**Challenge:** Each line that holds the word "from" is to be identified and copied.

BEGIN

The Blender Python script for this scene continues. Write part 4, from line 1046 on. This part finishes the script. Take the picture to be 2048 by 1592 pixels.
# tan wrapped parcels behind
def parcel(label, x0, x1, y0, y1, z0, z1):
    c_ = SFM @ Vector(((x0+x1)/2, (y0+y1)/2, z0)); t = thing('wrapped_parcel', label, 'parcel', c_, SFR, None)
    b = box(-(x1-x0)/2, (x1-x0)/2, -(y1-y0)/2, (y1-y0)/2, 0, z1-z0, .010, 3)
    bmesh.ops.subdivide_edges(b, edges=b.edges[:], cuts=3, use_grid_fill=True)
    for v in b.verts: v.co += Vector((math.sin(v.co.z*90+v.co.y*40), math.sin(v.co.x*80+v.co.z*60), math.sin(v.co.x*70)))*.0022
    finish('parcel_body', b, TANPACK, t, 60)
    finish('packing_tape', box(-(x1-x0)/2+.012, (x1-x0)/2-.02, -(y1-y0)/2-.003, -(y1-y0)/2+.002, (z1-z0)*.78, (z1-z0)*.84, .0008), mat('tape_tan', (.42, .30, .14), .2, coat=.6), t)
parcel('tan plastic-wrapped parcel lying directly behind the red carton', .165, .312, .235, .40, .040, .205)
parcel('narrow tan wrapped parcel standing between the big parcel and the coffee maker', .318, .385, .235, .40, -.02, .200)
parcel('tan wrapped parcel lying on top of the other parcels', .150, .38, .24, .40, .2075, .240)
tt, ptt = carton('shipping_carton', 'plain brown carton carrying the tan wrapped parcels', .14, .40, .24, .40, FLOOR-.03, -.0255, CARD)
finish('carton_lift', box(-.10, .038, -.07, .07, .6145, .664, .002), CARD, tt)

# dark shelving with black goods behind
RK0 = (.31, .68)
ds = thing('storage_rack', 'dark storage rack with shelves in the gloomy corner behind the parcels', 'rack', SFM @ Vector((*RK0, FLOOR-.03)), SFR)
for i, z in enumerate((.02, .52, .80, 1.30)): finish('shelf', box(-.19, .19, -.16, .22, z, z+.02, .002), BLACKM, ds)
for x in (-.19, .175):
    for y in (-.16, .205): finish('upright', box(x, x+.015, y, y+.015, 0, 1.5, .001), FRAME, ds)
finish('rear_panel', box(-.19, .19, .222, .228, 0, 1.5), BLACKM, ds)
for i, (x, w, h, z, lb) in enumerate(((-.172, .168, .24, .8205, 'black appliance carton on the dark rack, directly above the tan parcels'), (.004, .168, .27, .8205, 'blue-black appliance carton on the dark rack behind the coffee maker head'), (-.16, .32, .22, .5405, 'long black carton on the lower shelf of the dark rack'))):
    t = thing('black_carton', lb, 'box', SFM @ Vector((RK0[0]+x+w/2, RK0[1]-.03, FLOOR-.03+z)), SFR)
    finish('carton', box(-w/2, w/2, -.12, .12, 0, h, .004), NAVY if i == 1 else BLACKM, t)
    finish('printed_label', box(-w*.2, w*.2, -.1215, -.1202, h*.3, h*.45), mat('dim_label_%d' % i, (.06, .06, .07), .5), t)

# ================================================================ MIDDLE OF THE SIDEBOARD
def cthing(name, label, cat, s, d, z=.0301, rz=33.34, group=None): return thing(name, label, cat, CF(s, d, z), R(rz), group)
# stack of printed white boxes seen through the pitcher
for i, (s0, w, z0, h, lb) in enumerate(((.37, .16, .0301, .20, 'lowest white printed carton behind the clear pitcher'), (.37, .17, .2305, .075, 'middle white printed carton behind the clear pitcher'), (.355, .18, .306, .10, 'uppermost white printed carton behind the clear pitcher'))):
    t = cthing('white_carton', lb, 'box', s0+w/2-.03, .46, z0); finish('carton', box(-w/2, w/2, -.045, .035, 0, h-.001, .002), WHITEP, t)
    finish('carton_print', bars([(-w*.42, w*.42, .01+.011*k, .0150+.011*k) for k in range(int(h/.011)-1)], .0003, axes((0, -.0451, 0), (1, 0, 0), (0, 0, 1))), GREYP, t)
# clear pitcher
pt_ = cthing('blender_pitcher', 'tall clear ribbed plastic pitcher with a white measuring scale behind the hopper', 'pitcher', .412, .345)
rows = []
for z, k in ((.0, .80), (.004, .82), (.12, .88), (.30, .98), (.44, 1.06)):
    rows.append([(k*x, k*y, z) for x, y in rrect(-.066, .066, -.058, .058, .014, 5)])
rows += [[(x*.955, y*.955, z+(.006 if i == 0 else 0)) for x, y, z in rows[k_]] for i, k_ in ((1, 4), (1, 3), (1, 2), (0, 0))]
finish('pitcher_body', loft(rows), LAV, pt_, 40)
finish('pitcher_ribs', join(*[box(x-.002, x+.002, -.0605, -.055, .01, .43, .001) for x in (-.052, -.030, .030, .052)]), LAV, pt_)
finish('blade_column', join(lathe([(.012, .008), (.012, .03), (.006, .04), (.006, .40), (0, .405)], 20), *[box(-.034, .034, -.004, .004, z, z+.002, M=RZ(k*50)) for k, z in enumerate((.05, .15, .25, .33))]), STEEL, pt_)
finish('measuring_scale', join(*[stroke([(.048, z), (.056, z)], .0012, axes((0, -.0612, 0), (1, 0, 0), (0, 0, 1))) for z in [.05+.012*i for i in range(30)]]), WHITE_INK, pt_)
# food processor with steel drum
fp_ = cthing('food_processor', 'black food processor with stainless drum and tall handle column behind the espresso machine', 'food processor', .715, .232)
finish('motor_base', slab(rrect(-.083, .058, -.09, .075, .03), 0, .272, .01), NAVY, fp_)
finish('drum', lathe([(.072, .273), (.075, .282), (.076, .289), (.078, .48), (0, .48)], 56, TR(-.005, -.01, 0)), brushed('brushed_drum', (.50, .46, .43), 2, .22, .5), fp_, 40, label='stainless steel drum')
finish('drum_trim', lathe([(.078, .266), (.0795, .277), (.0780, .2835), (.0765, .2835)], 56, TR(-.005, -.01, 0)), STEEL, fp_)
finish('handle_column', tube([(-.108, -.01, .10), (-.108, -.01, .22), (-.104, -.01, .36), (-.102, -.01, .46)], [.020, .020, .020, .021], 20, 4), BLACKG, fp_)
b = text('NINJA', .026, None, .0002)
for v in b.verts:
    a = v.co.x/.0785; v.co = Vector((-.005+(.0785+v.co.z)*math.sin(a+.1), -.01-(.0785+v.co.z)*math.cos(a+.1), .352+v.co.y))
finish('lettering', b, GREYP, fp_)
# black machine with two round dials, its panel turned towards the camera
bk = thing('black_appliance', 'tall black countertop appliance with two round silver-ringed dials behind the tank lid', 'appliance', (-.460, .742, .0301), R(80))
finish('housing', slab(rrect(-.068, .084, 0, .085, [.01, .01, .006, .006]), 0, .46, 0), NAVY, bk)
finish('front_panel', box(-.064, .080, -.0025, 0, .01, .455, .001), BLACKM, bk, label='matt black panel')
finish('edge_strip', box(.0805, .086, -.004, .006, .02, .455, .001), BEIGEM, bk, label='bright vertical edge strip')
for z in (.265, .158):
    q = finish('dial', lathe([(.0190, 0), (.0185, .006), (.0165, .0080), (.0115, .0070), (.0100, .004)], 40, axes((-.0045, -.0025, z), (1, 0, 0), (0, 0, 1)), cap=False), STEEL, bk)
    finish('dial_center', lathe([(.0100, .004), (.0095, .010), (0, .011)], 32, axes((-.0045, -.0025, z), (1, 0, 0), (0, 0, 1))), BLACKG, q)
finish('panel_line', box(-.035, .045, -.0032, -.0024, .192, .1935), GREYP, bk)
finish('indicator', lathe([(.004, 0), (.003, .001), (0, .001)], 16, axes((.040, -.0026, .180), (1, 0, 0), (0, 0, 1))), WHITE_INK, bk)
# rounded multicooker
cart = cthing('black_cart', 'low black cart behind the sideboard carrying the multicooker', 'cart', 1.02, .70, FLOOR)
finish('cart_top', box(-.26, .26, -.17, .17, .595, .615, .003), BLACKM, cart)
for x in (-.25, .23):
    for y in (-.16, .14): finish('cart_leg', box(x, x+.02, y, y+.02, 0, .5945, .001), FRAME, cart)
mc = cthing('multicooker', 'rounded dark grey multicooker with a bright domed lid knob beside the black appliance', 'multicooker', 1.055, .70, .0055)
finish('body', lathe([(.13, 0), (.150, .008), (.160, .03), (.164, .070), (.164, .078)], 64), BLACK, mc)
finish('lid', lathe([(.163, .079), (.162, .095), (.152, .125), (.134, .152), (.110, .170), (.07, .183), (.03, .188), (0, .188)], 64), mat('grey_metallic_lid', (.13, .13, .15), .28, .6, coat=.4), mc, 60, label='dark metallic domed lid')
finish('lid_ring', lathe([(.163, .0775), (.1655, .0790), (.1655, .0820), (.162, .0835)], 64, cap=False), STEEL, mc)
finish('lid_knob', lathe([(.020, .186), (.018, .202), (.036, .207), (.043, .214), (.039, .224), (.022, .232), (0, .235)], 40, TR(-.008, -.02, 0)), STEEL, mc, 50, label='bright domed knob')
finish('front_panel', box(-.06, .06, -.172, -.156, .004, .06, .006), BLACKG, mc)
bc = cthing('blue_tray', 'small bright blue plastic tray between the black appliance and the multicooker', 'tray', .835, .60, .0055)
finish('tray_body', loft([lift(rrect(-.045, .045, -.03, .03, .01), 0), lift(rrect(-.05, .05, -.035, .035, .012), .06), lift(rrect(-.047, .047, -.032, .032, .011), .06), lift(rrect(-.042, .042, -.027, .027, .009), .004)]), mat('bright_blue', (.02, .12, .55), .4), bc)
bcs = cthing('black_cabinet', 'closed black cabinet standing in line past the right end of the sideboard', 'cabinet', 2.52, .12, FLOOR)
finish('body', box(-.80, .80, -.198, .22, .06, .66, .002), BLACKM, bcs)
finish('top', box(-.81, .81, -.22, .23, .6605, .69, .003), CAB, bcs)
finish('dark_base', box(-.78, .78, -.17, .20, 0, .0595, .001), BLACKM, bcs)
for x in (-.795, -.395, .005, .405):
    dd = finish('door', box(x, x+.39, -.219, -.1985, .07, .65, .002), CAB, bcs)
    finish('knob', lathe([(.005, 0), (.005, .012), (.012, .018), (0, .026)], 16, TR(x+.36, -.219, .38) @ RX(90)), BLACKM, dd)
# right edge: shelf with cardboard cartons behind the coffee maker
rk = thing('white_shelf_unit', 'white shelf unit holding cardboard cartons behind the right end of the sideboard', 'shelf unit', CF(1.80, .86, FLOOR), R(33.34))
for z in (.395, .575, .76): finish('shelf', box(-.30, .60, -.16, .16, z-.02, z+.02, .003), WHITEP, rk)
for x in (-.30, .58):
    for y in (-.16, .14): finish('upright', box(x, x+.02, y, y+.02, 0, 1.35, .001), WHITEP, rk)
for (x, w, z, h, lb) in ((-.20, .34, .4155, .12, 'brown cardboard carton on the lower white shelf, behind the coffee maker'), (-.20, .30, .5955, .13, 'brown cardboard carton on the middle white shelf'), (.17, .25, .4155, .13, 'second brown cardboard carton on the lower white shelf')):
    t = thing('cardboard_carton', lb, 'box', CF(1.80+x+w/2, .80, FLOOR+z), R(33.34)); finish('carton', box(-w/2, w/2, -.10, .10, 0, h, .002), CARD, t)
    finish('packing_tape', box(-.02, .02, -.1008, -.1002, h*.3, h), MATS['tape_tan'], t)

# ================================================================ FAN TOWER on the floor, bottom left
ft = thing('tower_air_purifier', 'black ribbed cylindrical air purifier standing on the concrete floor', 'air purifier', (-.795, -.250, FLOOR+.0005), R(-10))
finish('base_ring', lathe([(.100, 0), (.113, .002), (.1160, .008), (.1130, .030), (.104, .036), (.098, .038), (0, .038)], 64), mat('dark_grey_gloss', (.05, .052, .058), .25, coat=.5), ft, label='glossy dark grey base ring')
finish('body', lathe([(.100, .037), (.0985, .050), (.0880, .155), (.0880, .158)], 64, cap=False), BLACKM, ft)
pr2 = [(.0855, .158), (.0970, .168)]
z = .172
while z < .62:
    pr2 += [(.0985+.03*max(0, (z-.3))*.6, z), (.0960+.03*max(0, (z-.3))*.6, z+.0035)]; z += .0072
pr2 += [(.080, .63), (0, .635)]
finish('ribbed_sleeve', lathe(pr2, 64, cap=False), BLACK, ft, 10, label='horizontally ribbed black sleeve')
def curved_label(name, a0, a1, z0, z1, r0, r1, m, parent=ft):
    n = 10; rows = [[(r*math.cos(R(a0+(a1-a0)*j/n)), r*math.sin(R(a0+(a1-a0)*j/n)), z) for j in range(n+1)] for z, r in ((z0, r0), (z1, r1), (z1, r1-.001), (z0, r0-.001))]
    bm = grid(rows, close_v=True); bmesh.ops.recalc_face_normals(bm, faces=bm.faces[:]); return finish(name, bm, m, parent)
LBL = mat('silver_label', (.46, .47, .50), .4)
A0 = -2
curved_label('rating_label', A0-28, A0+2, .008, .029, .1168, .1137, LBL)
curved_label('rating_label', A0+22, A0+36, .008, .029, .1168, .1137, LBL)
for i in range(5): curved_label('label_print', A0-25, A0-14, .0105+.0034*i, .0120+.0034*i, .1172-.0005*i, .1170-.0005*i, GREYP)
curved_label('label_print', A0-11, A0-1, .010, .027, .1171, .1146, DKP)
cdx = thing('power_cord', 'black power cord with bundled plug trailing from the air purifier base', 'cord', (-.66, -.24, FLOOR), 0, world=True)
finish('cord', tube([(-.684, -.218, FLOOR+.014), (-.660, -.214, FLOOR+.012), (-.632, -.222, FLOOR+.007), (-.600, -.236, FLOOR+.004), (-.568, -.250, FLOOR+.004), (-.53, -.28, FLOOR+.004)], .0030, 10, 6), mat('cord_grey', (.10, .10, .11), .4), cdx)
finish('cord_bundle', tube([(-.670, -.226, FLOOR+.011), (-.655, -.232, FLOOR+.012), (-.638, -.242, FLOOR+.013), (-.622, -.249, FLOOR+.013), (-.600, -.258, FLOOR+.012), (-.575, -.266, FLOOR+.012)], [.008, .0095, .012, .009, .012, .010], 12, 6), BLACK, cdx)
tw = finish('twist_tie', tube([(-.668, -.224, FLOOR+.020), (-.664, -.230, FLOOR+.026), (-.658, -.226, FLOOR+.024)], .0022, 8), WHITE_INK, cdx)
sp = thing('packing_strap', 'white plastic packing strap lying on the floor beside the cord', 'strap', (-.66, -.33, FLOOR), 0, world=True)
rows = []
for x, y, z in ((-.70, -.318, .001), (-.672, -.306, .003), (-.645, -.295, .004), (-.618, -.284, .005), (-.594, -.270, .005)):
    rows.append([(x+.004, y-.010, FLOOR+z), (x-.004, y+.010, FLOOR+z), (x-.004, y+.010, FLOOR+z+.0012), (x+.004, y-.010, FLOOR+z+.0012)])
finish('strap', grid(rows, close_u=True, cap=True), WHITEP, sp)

END

**Exercise result:**
The Blender Python script for this scene continues. Write part 4, from line 1046 on. This part finishes the script. Take the picture to be 2048 by 1592 pixels.
cdx = thing('power_cord', 'black power cord with bundled plug trailing from the air purifier base', 'cord', (-.66, -.24, FLOOR), 0, world=True)